* **Challenge**:
In the entries below, print exactly the lines from the first through the one with "R = math.radians", both included, and none of the pictures.

(Scenes as source code)
***
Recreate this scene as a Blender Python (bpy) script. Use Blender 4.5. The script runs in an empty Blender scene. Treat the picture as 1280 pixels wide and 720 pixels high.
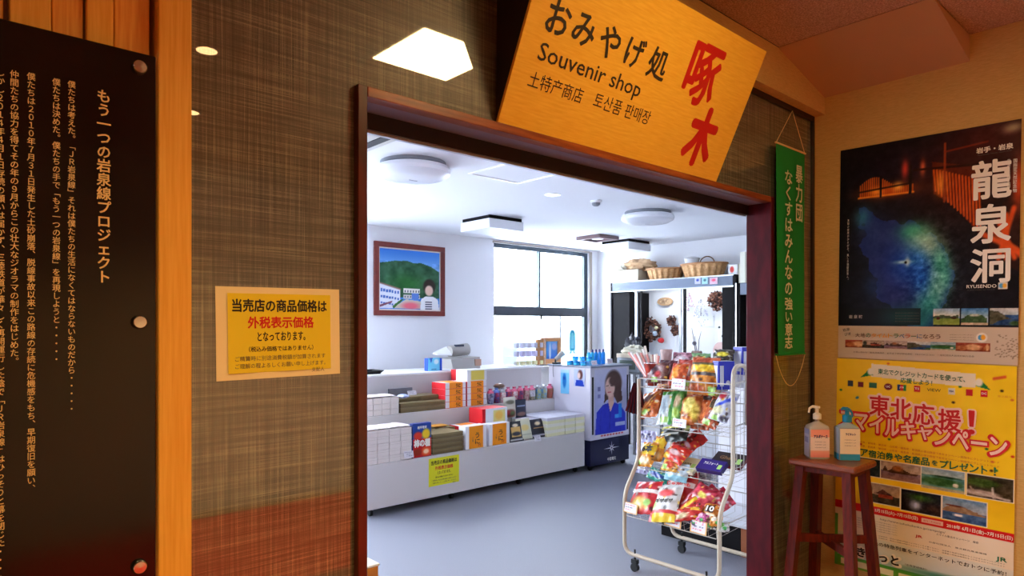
import bpy, math, random
import numpy as np
from mathutils import Matrix, Vector, Euler
random.seed(7); RNG = np.random.default_rng(5)
C = bpy.context.collection
sc = bpy.context.scene
R = math.radians

# ------------------------------------------------------------------ camera
EYE = 1.5                                  # camera height (m)
FPX, HOR, YAW = 830.0, 409.0, 47.9         # focal length in pixels (1280 wide), horizon row, heading from +X
cam = bpy.data.cameras.new('camera'); cam_o = bpy.data.objects.new('camera', cam); C.objects.link(cam_o)
cam.sensor_width = 36; cam.lens = FPX / 1280 * 36; cam.shift_y = (HOR - 360) / 1280
cam.clip_start = 0.02; cam.clip_end = 500
cam_o.location = (0, 0, EYE); cam_o.rotation_euler = (R(90), 0, R(YAW - 90))
sc.camera = cam_o

# ------------------------------------------------------------------ world, lights, exposure
SKY = 25.0
w = bpy.data.worlds.new('sky'); sc.world = w; w.use_nodes = True
bg = w.node_tree.nodes['Background']; bg.inputs[0].default_value = (0.80, 0.90, 1.0, 1); bg.inputs[1].default_value = SKY
sc.view_settings.view_transform = 'Standard'; sc.view_settings.look = 'None'
sc.view_settings.gamma = 1; sc.view_settings.exposure = 0.0
PANEL_E = 34.0          # hall ceiling panel
SPOT_E = 13.0           # hall downlights
SHOP_E = 4.5            # lit shop fixtures behind the partition (seen from the side only)
HALL_COL = (1.0, 0.66, 0.22)
def portal(loc, rot, sx, sy):
    l = bpy.data.lights.new('window_portal', 'AREA'); l.shape = 'RECTANGLE'; l.size = sx; l.size_y = sy
    l.cycles.is_portal = True
    o = bpy.data.objects.new('window_portal', l); o.location = loc; o.rotation_euler = rot; C.objects.link(o)

# ------------------------------------------------------------------ helpers
def lin(c):
    c = np.asarray(c, float) / 255.0
    return np.where(c <= 0.04045, c / 12.92, ((c + 0.055) / 1.055) ** 2.4)
def dirs(px):
    a = R(YAW); r = px - 640
    return math.cos(a) * FPX + math.sin(a) * r, math.sin(a) * FPX - math.cos(a) * r
def aY(px, y, Y):                          # point of the photograph on the plane Y
    X, D = dirs(px); t = Y / D; return Vector((X * t, Y, EYE + (HOR - y) * t))
def aX(px, y, X0):
    X, D = dirs(px); t = X0 / X; return Vector((X0, D * t, EYE + (HOR - y) * t))
def aZ(px, y, z):
    X, D = dirs(px); t = (z - EYE) / (HOR - y); return Vector((X * t, D * t, z))

MATS = {}
def mat(name, rgb=(200, 200, 200), rough=0.5, metal=0.0, spec=0.5, coat=0.0, noise=0.0, nscale=30, bump=0.0, bscale=200,
        emit=0.0, ecol=None, trans=0.0, alpha=1.0, stretch=None, rgb2=None, coat_ior=1.5, ior=1.45, coat_rough=0.02):
    if name in MATS: return MATS[name]
    m = bpy.data.materials.new(name); m.use_nodes = True; nt = m.node_tree; b = nt.nodes['Principled BSDF']
    c = tuple(lin(rgb)) + (1,)
    b.inputs['Base Color'].default_value = c; b.inputs['Roughness'].default_value = rough; b.inputs['Metallic'].default_value = metal
    b.inputs['Specular IOR Level'].default_value = spec; b.inputs['Coat Weight'].default_value = coat
    b.inputs['Coat Roughness'].default_value = coat_rough; b.inputs['Coat IOR'].default_value = coat_ior
    b.inputs['IOR'].default_value = ior; b.inputs['Transmission Weight'].default_value = trans; b.inputs['Alpha'].default_value = alpha
    if emit:
        b.inputs['Emission Color'].default_value = tuple(ecol or lin(rgb)) + (1,); b.inputs['Emission Strength'].default_value = emit
    if noise or bump:
        tc = nt.nodes.new('ShaderNodeTexCoord'); mp = nt.nodes.new('ShaderNodeMapping')
        nt.links.new(tc.outputs['Object'], mp.inputs[0])
        if stretch: mp.inputs['Scale'].default_value = stretch
        if noise:
            n = nt.nodes.new('ShaderNodeTexNoise'); n.inputs['Scale'].default_value = nscale; n.inputs['Detail'].default_value = 4
            nt.links.new(mp.outputs[0], n.inputs['Vector'])
            rp = nt.nodes.new('ShaderNodeValToRGB'); rp.color_ramp.elements[0].position = 0.35; rp.color_ramp.elements[1].position = 0.68
            c2 = tuple(lin(rgb2)) + (1,) if rgb2 is not None else tuple(np.array(c[:3]) * (1 - noise)) + (1,)
            rp.color_ramp.elements[0].color = c2; rp.color_ramp.elements[1].color = c
            nt.links.new(n.outputs[0], rp.inputs[0]); nt.links.new(rp.outputs[0], b.inputs['Base Color'])
        if bump:
            n2 = nt.nodes.new('ShaderNodeTexNoise'); n2.inputs['Scale'].default_value = bscale; n2.inputs['Detail'].default_value = 3
            nt.links.new(mp.outputs[0], n2.inputs['Vector'])
            bp = nt.nodes.new('ShaderNodeBump'); bp.inputs['Strength'].default_value = bump; bp.inputs['Distance'].default_value = 0.002
            nt.links.new(n2.outputs[0], bp.inputs['Height']); nt.links.new(bp.outputs[0], b.inputs['Normal'])
    MATS[name] = m
    return m
def print_mat(name, rough, coat=0.0, spec=0.5):
    m = mat(name, rough=rough, coat=coat, spec=spec); nt = m.node_tree
    a = nt.nodes.new('ShaderNodeAttribute'); a.attribute_name = 'Col'
    nt.links.new(a.outputs['Color'], nt.nodes['Principled BSDF'].inputs['Base Color']); return m

class MB:
    def __init__(s): s.v = []; s.f = []; s.m = []
    def add(s, vs, fs, m=0):
        n = len(s.v); s.v += [tuple(v) for v in vs]; s.f += [tuple(i + n for i in f) for f in fs]; s.m += [m] * len(fs); return s
    def box(s, x0, x1, y0, y1, z0, z1, m=0, T=None):
        vs = [Vector((x, y, z)) for x in (x0, x1) for y in (y0, y1) for z in (z0, z1)]
        if T is not None: vs = [T @ v for v in vs]
        return s.add(vs, [(0, 1, 3, 2), (4, 6, 7, 5), (0, 4, 5, 1), (2, 3, 7, 6), (0, 2, 6, 4), (1, 5, 7, 3)], m)
    def cbox(s, x0, x1, y0, y1, z0, z1, c=0.003, m=0):      # box with chamfered edges
        xs, ys, zs = (x0, x1), (y0, y1), (z0, z1); vs = []; ix = {}
        for i in (0, 1):
            for j in (0, 1):
                for k in (0, 1):
                    for a in range(3):
                        p = [xs[i], ys[j], zs[k]]; sg = [1 - 2 * i, 1 - 2 * j, 1 - 2 * k]
                        for b in range(3):
                            if b != a: p[b] += sg[b] * c
                        ix[i, j, k, a] = len(vs); vs.append(p)
        g = lambda i, j, k, a: ix[i, j, k, a]; fs = []
        for i in (0, 1): fs.append([g(i, 0, 0, 0), g(i, 0, 1, 0), g(i, 1, 1, 0), g(i, 1, 0, 0)][::1 if i == 0 else -1])
        for j in (0, 1): fs.append([g(0, j, 0, 1), g(1, j, 0, 1), g(1, j, 1, 1), g(0, j, 1, 1)][::1 if j == 0 else -1])
        for k in (0, 1): fs.append([g(0, 0, k, 2), g(0, 1, k, 2), g(1, 1, k, 2), g(1, 0, k, 2)][::1 if k == 0 else -1])
        for i in (0, 1):
            for j in (0, 1):
                for k in (0, 1):
                    t = [g(i, j, k, 0), g(i, j, k, 1), g(i, j, k, 2)]; fs.append(t if (i + j + k) % 2 == 0 else t[::-1])
        for a in (0, 1):
            for b in (0, 1):
                fs.append([g(a, b, 0, 0), g(a, b, 1, 0), g(a, b, 1, 1), g(a, b, 0, 1)][::1 if a != b else -1])
                fs.append([g(a, 0, b, 0), g(a, 0, b, 2), g(a, 1, b, 2), g(a, 1, b, 0)][::1 if a != b else -1])
                fs.append([g(0, a, b, 1), g(1, a, b, 1), g(1, a, b, 2), g(0, a, b, 2)][::1 if a != b else -1])
        return s.add(vs, fs, m)
    def tube(s, pts, r, n=6, m=0, closed=False, caps=True):
        pts = [Vector(p) for p in pts]; N = len(pts); rs = r if isinstance(r, (list, tuple)) else [r] * N
        up = None; rings = []
        for i, p in enumerate(pts):
            a = pts[(i - 1) % N] if (i or closed) else p; b = pts[(i + 1) % N] if (i < N - 1 or closed) else p
            d = (b - a).normalized()
            if up is None: up = d.orthogonal().normalized()
            up = (up - d * up.dot(d)); up = up.normalized() if up.length > 1e-6 else d.orthogonal().normalized()
            q = d.cross(up); rings.append([p + (up * math.cos(2 * math.pi * k / n) + q * math.sin(2 * math.pi * k / n)) * rs[i] for k in range(n)])
        fs = []
        for i in range(N if closed else N - 1):
            j = (i + 1) % N
            for k in range(n): fs.append((i * n + k, i * n + (k + 1) % n, j * n + (k + 1) % n, j * n + k))
        if caps and not closed: fs += [tuple(range(n))[::-1], tuple((N - 1) * n + k for k in range(n))]
        return s.add([v for rg in rings for v in rg], fs, m)
    def lathe(s, prof, n=20, c=(0, 0, 0), m=0, T=None, sx=1, sy=1):
        vs = []
        for r, z in prof:
            for k in range(n):
                a = 2 * math.pi * k / n; v = Vector((c[0] + r * math.cos(a) * sx, c[1] + r * math.sin(a) * sy, c[2] + z)); vs.append(T @ v if T is not None else v)
        fs = [(i * n + k, i * n + (k + 1) % n, (i + 1) * n + (k + 1) % n, (i + 1) * n + k) for i in range(len(prof) - 1) for k in range(n)]
        if prof[0][0] > 1e-5: fs.append(tuple(range(n))[::-1])
        if prof[-1][0] > 1e-5: fs.append(tuple((len(prof) - 1) * n + k for k in range(n)))
        return s.add(vs, fs, m)
    def build(s, name, mats, parent=None, smooth=False, T=None):
        me = bpy.data.meshes.new(name); me.from_pydata(s.v, [], s.f)
        for m in (mats if isinstance(mats, (list, tuple)) else [mats]): me.materials.append(m)
        me.polygons.foreach_set('material_index', s.m)
        if smooth:
            me.polygons.foreach_set('use_smooth', [True] * len(s.f))
            try: me.set_sharp_from_angle(angle=R(40))
            except Exception: pass
        me.update()
        o = bpy.data.objects.new(name, me); C.objects.link(o)
        if parent: o.parent = parent
        if T is not None: o.matrix_local = T
        return o
def tag(o, label=None, cat=None, group=None, kind=None):
    if label: o['label'] = label
    if cat: o['category'] = cat
    if group: o['group'] = group
    if kind: o['kind'] = kind
    return o
def thing(name, label, cat, loc=(0, 0, 0), rot=(0, 0, 0), group=None):
    o = bpy.data.objects.new(name, None); o.empty_display_size = 0.05; C.objects.link(o); o.location = loc; o.rotation_euler = rot
    return tag(o, label, cat, group)
def struct(name, loc=(0, 0, 0), rot=(0, 0, 0), label=None):
    o = bpy.data.objects.new(name, None); C.objects.link(o); o.location = loc; o.rotation_euler = rot; o['kind'] = 'structure'
    if label: o['label'] = label
    return o
def copy_tree(o, parent=None):
    c = o.copy(); C.objects.link(c); c.parent = parent
    for ch in list(o.children): copy_tree(ch, c)
    return c
ONY = (R(90), 0, 0)             # sheets that face -Y: local x right, y up, z towards the viewer
ONX = (R(90), 0, R(-90))        # sheets that face -X
ORD = ['first', 'second', 'third', 'fourth', 'fifth', 'sixth', 'seventh', 'eighth', 'ninth', 'tenth', 'eleventh', 'twelfth']

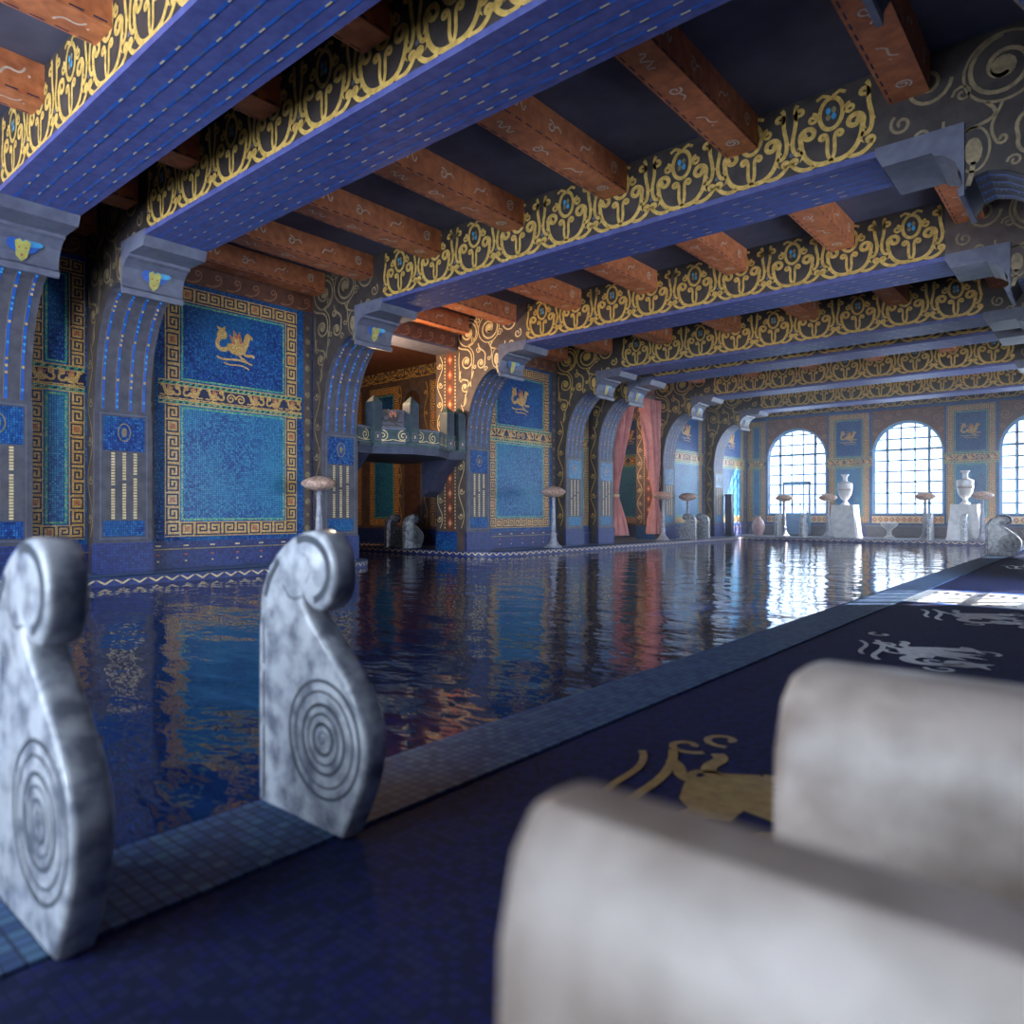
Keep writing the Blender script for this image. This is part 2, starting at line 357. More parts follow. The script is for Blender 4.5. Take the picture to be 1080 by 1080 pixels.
***
* **Reply**:
Recreate this scene as a Blender Python (bpy) script. Use Blender 4.5. The script runs in an empty Blender scene. Treat the picture as 1280 pixels wide and 720 pixels high.
import bpy, math, random
import numpy as np
from mathutils import Matrix, Vector, Euler
random.seed(7); RNG = np.random.default_rng(5)
C = bpy.context.collection
sc = bpy.context.scene
R = math.radians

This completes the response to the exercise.